SORUMLULUK KAVRAMIYLA İLGİLİ BAZI BİLGİLER:
1. İnsan soyunun bir felâkete yöneldiğini gören
Erich Fromm, “Sahip Olmak ya da Olmak” adlı eserinde SORUMLULUK konusunda:
İnsanın yapacağı bir seçme ile ya yok olacağını ve
kendisi ile birlikte tüm canlıları ortadan kaldıracağını ya da yaşamını ve gelişimini sürdürmeye devam
edeceğini, bu kötü gidişten kurtulmanın tek yolunun, insanların ve onları
yönlendiren toplumsal yapıların kökten değiştirilmesinin ve böylesi bir SORUMLULUKLA karşı karşıya olan insanlığın doğru yolu bulabilmesi için,
davranışlarını şimdi yaptığı gibi ‘sahip olma’ ilkesine göre değil, ‘olma’ ilkesine göre düzenlemesi gerektiğini söylüyor…
* Mala, mülke, şöhrete, insana, bilgiye “sahip olmak” demek, onları ele
geçirmek, kendine mal etmek, onlara egemen olmak ve dilediğince kullanmak
anlamına gelir. Ama insan hiçbir zaman yeterince şeye sahip olamayacaktır.
Çünkü maddesel olan, elle tutulan aldatıcı ve geçicidir.
* “Sahip olmak”ın karşıtı olan “olmak” ilkesiyle yaşayan insan ise;
hiçbir şeyi kendine mal etmeye ve ona egemen olmaya çalışmaz. Her şeyi kendi
bütünlüğü, canlılığı ve gelişimi içinde SEVER.

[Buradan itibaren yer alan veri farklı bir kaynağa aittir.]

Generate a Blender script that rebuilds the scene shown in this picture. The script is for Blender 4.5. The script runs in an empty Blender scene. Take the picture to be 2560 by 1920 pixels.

Böyle davranan bir insan, evrimleşmeye çalışır. “Olmak” sözcüklerle anlatılamayan, bir özellik, bir süreç, bir
canlılıktır.” diyor.
2.
Ruhbilim Uzmanı Ergün Arıkdal, “Pozitif Yaşam” adlı kitabında:
“İnsana SORUMLULUK yükleyen bilgi, kitabi bilgi değil, bizzat
uygulanarak idrak edilmiş ve hazmedilmiş
olan bilgidir. Böyle bir bilgi, artık o insanın öz malı haline gelmiş ve bir
yaşam düsturu olmuştur. Yeri ve zamanı geldiğinde insanın o bilgiyi kullanması
gerekir; kullanmadığı takdirde hesap sorulmayı hak eder.” diyor.
Diğer taraftan, çevrenin
kirletilmeyeceğini, trafik kurallarının, (örneğin yayalarla ilgili kırmızı ışık
kuralının, (ki bu kuralı neredeyse herkes çiğnemektedir) ihlâl edilmeyeceğini,
vergi kaçırılmayacağını, (kul hakkının yenmeyeceğini) bu yolsuzlukların
yapılmayacağını bilmeyen yoktur. Bunun nedeni: Ruhbilim uzmanı Arıkdal’ın SORUMLULUK yüklemediğini ifade “kitabi bilgi”dir.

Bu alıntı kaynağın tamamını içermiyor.